Interesting note:  Apparently, people thought the creature’s bioluminescent spots were added with lights inside the costume, but the interviews with Del Toro and the creature’s designers, Shane Mahan and Mike Hill,  included on the DVD, said that it was simply black-light paint, which gave them the exact look they wanted.

Another trick used in the production design and the cinematography was the fact that most of the movie had a green tint to it, making me feel like it was all under water.  And it wasn’t subtle.  I immediately recognized the effect at the beginning of the film.  But again, it was effective.  It made certain colors like red and yellow stand out when they were used.  And those colors were used in very specific ways.  For example, when Elisa’s relationship with the creature became romantic, she started wearing red, indicating passion.

Now, I have to mention the little controversy surrounding the movie.  You see, Del Toro claims that he thought of the concept for the film in 2011.  However, in 2018, the estate of Paul Zindel initiated a lawsuit, in which he claims that Del Toro plagiarized from his 1969 play, Let Me Hear You Whisper.  In this play, a cleaning woman bonds with a talking dolphin being abused in a secret research laboratory, and attempts to rescue it.  Del Toro denies ever having any knowledge of the play before writing The Shape of Water.  You have to admit that the similarities in the stories are remarkable, but I have no reason to call Del Toro a liar.  He says that he thought of the concept during a conversation with the author Daniel Kraus, though Kraus never mentioned the play.  You’ll all have to form your own opinions about that.
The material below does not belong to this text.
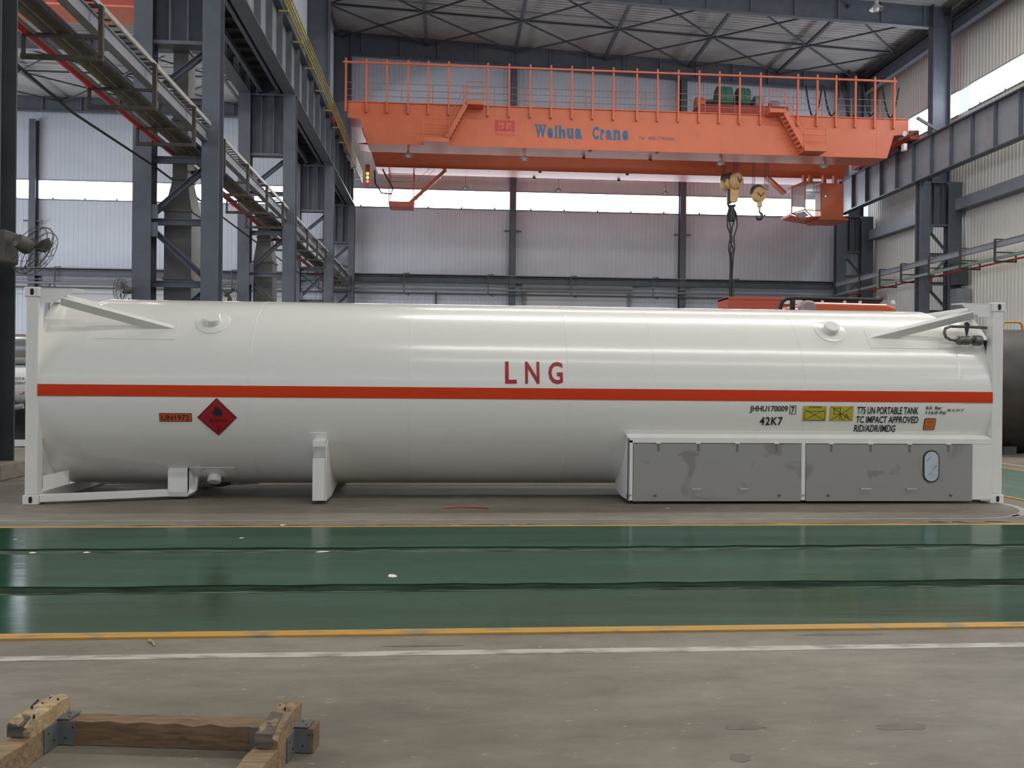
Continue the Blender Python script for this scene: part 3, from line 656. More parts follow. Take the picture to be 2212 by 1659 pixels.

All in all, I thought The Shape of Water was a very good movie.  Its romance and drama were smart and engaging, and yet passionate at the same time.  The acting was excellent and the directing was incredible.  The visuals were exciting and fanciful, inspiring my imagination.  I love movies that are able to take me away from reality and show me things I can’t see in the real world.  Sure, the concept was a little strange, but I applaud the academy for handing the Best Picture award to a fantasy film that truly defied my expectations.